Nell’ultimo mese molte città italiane sono state colpite da una scia di violenze, con modalità sempre più sfacciate. Ci avevano avvertiti che “avrebbero rialzato la testa”. Ora rialzano anche le mani. La democrazia non si difende da sola: per questo giovedì alle 18 ci ritroveremo in Largo Leopardi, davanti al Teatro Brancaccio, dove è avvenuta l’aggressione a Sahebi
Un paio di settimane fa è venuto a trovarmi mio padre a Roma. Prendiamo la metro a Piazza Vittorio e nel vagone insieme a noi c’è un uomo con una croce celtica appesa al collo, una stampata sulla maglietta e un tatuaggio sul braccio muscoloso raffigurante un’aquila bella grossa, con tanto di fascio littorio. Lo fisso, più che altro incuriosita da quell’ostentazione palese. Mio padre è incredulo ma, preoccupato che quello reagisca male, mi dice «non guardare». È stata la prima volta che mi sono resa conto di avere paura per una cosa del genere.

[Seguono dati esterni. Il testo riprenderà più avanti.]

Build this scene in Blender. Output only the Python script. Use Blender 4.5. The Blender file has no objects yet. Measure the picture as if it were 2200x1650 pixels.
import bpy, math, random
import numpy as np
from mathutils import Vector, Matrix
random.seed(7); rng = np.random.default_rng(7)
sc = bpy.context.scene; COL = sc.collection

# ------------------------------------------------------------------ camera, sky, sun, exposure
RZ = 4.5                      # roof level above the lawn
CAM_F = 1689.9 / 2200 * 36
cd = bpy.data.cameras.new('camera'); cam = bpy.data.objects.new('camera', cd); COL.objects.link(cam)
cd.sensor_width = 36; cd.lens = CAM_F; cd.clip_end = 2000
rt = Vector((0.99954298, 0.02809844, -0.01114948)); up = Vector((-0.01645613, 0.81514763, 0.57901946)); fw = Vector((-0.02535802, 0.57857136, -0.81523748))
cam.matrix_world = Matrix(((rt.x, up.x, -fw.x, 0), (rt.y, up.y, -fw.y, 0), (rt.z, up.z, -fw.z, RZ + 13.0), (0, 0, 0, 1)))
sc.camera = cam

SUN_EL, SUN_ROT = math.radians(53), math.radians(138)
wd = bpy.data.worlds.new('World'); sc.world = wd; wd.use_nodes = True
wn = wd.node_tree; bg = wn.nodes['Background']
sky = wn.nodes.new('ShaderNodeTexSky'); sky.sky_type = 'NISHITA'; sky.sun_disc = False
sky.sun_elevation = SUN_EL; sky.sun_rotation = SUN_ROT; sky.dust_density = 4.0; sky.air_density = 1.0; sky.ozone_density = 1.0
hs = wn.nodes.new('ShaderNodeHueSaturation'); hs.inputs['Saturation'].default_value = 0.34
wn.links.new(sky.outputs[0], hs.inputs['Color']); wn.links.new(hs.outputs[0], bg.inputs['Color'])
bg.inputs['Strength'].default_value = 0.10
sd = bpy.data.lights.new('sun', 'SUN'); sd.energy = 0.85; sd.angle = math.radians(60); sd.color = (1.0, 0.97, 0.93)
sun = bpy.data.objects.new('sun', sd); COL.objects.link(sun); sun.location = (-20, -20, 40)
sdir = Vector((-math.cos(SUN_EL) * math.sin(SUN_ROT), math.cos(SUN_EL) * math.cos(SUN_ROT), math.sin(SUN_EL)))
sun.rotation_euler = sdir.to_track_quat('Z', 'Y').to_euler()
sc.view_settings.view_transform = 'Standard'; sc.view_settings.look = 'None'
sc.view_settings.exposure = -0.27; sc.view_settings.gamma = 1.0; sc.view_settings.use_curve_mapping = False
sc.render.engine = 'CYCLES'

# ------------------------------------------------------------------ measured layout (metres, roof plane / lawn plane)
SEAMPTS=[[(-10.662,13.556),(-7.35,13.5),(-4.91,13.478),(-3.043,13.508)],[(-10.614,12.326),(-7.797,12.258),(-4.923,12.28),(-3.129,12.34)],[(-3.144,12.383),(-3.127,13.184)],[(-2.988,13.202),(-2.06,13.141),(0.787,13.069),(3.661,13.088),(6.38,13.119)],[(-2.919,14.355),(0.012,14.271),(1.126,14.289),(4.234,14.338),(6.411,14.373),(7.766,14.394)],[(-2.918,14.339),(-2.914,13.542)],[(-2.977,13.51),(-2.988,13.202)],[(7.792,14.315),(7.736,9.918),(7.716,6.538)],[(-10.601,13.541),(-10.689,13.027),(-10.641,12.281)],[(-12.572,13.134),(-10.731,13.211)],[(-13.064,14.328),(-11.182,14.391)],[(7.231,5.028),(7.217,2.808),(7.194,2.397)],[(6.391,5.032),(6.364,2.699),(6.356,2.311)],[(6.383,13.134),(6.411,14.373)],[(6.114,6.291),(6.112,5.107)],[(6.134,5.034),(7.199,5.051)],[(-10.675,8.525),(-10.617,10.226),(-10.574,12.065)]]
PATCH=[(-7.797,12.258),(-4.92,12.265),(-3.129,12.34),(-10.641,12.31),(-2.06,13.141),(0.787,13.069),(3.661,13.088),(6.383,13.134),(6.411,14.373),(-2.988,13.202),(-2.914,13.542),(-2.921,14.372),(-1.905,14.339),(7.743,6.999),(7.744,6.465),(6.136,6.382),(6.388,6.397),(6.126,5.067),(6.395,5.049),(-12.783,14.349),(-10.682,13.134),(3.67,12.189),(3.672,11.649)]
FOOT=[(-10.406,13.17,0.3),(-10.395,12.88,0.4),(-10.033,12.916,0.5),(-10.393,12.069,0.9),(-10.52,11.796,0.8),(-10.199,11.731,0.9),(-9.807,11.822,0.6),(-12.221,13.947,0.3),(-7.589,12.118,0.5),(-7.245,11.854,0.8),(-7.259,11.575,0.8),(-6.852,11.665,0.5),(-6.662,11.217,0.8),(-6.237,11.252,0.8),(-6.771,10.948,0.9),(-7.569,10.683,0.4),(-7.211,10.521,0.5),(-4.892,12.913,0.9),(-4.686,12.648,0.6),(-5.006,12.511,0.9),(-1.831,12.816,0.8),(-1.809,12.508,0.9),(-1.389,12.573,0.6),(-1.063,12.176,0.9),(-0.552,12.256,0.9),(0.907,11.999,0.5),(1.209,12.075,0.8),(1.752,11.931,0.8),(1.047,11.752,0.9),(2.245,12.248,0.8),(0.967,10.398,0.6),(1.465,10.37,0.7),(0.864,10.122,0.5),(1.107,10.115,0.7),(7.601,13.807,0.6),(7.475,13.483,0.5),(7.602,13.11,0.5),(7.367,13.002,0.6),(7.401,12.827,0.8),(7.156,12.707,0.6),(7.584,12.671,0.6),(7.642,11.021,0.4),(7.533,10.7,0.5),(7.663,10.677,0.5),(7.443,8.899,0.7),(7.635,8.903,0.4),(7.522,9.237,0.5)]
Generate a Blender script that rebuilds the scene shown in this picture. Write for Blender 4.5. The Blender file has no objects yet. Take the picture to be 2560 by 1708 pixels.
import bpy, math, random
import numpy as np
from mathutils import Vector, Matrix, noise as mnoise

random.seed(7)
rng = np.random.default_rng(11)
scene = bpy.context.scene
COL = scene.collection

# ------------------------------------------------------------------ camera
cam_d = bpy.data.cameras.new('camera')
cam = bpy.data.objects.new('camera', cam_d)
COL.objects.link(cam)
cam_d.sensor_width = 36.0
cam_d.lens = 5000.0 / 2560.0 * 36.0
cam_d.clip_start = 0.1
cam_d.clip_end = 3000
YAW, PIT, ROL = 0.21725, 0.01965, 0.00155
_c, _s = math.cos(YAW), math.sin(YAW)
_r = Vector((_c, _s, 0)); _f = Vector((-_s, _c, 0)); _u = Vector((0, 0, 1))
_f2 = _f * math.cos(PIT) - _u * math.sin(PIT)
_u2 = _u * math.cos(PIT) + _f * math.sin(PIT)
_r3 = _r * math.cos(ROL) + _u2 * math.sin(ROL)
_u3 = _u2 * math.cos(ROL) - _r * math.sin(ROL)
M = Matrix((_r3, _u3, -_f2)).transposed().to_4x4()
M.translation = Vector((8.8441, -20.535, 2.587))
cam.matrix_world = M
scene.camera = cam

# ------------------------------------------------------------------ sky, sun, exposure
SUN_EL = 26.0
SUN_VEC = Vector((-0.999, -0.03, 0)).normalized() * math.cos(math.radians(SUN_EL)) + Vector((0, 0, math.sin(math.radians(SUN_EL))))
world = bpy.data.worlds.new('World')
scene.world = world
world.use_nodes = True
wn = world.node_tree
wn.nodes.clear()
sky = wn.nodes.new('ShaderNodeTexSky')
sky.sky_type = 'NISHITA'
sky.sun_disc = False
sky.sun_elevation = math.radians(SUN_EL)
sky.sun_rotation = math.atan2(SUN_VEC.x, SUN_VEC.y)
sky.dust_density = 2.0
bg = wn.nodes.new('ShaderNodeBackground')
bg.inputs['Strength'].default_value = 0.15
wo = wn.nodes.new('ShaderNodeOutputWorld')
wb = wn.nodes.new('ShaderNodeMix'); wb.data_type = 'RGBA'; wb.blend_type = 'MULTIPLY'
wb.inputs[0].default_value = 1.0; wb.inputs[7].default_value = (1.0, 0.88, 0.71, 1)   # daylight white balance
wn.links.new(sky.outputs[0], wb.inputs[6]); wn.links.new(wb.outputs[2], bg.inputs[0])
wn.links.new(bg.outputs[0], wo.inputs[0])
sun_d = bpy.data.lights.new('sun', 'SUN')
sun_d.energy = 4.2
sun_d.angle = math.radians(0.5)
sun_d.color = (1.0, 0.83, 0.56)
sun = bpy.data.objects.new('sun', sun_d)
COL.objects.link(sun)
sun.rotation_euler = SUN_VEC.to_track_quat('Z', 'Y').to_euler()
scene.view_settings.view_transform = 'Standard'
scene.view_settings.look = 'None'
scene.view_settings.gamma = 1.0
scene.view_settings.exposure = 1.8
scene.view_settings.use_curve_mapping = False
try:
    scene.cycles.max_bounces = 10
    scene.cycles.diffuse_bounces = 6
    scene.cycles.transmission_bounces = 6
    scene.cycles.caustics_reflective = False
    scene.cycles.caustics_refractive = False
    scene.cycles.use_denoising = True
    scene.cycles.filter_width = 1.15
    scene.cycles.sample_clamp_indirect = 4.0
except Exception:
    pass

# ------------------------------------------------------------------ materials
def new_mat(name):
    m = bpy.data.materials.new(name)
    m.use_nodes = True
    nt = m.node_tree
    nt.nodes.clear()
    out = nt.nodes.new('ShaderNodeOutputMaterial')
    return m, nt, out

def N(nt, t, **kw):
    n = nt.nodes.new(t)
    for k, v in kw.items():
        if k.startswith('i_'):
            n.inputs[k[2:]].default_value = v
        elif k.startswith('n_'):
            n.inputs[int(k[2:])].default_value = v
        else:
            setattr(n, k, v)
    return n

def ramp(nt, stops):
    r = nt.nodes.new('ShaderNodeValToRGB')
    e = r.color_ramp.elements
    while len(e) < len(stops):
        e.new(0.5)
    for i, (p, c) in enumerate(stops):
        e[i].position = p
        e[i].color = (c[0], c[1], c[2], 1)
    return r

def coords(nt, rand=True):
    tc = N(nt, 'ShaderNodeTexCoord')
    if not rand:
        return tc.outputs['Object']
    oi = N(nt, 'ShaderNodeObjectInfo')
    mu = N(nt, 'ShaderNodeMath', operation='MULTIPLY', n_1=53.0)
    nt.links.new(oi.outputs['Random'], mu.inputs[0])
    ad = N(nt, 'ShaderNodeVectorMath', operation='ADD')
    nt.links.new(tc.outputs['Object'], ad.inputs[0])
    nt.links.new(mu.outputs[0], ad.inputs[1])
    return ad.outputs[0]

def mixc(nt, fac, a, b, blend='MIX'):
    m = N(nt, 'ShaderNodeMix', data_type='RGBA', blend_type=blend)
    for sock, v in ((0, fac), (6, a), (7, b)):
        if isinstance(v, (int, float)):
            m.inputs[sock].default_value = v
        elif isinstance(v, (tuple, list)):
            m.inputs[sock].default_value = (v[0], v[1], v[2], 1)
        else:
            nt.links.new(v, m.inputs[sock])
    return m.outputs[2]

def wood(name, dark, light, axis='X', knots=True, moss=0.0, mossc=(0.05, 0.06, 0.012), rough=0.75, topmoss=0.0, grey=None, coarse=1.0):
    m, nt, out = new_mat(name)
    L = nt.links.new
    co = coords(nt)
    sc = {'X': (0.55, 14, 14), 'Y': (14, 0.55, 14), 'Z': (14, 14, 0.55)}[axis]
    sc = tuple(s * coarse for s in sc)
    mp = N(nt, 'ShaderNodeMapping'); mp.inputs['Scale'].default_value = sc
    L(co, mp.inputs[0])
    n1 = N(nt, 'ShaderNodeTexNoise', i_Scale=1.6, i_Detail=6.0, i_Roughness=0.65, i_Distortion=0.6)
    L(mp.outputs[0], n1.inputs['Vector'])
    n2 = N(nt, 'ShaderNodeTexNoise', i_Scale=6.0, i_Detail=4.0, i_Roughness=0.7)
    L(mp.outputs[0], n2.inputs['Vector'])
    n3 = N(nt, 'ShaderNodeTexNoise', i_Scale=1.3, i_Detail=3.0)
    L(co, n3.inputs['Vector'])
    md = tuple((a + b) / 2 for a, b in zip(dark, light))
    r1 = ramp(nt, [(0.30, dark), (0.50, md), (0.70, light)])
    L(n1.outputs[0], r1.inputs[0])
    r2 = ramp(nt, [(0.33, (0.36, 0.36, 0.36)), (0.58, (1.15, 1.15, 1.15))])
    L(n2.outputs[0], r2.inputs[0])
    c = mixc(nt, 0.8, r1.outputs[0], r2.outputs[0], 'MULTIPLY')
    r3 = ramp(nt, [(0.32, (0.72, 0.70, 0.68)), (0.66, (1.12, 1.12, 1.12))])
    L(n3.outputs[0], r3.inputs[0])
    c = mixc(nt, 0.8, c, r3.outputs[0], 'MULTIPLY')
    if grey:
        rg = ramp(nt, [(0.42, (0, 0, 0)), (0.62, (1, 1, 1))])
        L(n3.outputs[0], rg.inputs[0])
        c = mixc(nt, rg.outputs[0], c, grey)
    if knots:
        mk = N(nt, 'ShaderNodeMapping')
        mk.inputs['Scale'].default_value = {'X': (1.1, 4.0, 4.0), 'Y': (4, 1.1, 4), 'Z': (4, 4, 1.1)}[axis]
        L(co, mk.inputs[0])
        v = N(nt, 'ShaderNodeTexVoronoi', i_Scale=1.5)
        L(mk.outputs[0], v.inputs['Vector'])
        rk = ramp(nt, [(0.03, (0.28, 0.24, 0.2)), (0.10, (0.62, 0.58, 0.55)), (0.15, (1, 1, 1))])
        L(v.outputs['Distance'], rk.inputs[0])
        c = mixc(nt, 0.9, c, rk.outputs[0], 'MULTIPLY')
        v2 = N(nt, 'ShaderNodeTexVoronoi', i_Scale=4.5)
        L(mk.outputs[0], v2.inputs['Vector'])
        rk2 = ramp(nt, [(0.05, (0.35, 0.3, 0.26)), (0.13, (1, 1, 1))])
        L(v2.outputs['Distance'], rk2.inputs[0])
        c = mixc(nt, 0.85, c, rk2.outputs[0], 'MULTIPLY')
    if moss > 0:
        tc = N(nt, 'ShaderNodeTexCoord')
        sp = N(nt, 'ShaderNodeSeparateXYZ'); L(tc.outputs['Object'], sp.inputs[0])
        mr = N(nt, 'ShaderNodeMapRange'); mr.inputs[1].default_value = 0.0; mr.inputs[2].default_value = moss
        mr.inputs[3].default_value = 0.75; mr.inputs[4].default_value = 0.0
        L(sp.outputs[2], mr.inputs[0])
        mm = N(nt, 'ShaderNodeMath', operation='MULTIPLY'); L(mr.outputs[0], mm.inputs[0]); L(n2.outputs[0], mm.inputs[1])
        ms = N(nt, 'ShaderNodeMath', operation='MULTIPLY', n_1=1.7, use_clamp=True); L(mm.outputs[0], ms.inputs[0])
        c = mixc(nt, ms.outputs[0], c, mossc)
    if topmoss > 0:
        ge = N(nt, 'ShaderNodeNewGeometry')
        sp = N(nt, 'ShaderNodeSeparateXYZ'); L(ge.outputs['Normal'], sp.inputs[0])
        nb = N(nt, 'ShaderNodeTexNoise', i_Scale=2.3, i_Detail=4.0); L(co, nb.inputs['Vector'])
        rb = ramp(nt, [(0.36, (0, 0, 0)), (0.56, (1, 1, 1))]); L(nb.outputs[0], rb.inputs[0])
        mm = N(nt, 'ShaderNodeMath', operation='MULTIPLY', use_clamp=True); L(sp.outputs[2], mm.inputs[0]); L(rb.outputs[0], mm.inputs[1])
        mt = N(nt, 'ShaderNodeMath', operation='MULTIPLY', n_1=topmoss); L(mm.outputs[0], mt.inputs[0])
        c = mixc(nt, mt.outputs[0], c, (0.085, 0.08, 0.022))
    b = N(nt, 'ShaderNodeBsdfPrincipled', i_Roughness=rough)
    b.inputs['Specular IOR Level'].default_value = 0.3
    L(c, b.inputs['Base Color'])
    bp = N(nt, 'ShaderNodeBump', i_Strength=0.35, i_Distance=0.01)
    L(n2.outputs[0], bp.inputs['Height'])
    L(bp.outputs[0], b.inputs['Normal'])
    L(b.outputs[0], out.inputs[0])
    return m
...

Pochi giorni prima, al Bar Statuto, un gruppo aveva aggredito clienti intonando cori fascisti e danneggiando il locale. Poi il quartiere è stato tappezzato da manifesti abusivi pieni di croci celtiche per commemorare Mario Zicchieri, militante del Fronte della Gioventù ucciso nel 1975.
E ancora, il 25 ottobre l’aggressione davanti al Teatro Brancaccio ai danni di Alessandro Sahebi, colpevole solo di indossare una felpa con scritto “Azione antifascista”. Tutto questo nel raggio di poche centinaia di metri.
Episodi che si inseriscono in una scia di violenze neofasciste che, nell’ultimo mese, hanno colpito Roma e altre città italiane - da Parma a Cesena, da Rieti a Pistoia - con modalità sempre più sfacciate. L’ultima, al liceo Righi occupato: un gruppo dell’ultradestra romana, al grido di «boia chi molla» e «duce, duce», ha distrutto una campana del vetro e lanciato bottiglie contro i cancelli.
L’appuntamento del 6 novembre
Ci avevano avvertiti che “avrebbero rialzato la testa”. Ora rialzano anche le mani, alimentando un clima di paura che minaccia la libertà e la convivenza democratica. Per questo il 6 novembre alle 18 ci ritroveremo in Largo Leopardi, davanti al Teatro Brancaccio, dove è avvenuta l’aggressione a Sahebi. E ci sarà anche lui, insieme alla compagna e attivista Francesca Bubba. In un presidio con associazioni, parlamentari, reti sociali e cittadini vogliamo dire una cosa semplice: non c’è spazio per il fascismo - né nelle strade, né nelle parole, né nelle istituzioni.
E non basta condannare. Chiediamo alle istituzioni di avere un ruolo attivo per ridurre la tensione. Al ministero dell’Interno chiediamo di sgomberare subito le sedi neofasciste, a partire da CasaPound in via Napoleone III. Alle istituzioni locali di applicare con rigore le leggi Scelba e Mancino, rimuovendo affissioni e propaganda neofascista e di istituire un Osservatorio cittadino sulla violenza politica, per raccogliere denunce e promuovere educazione civica. Infine, a prefettura, forze dell’ordine e istituzioni locali di intervenire sulle cause sociali - degrado, spaccio, marginalità - che creano alibi all’estrema destra.
All’Esquilino, dove la convivenza è una sfida e una promessa, vogliamo accendere un faro. Il 6 novembre saremo lì. Perché la democrazia non si difende da sola. E perché l’antifascismo è un presente da proteggere.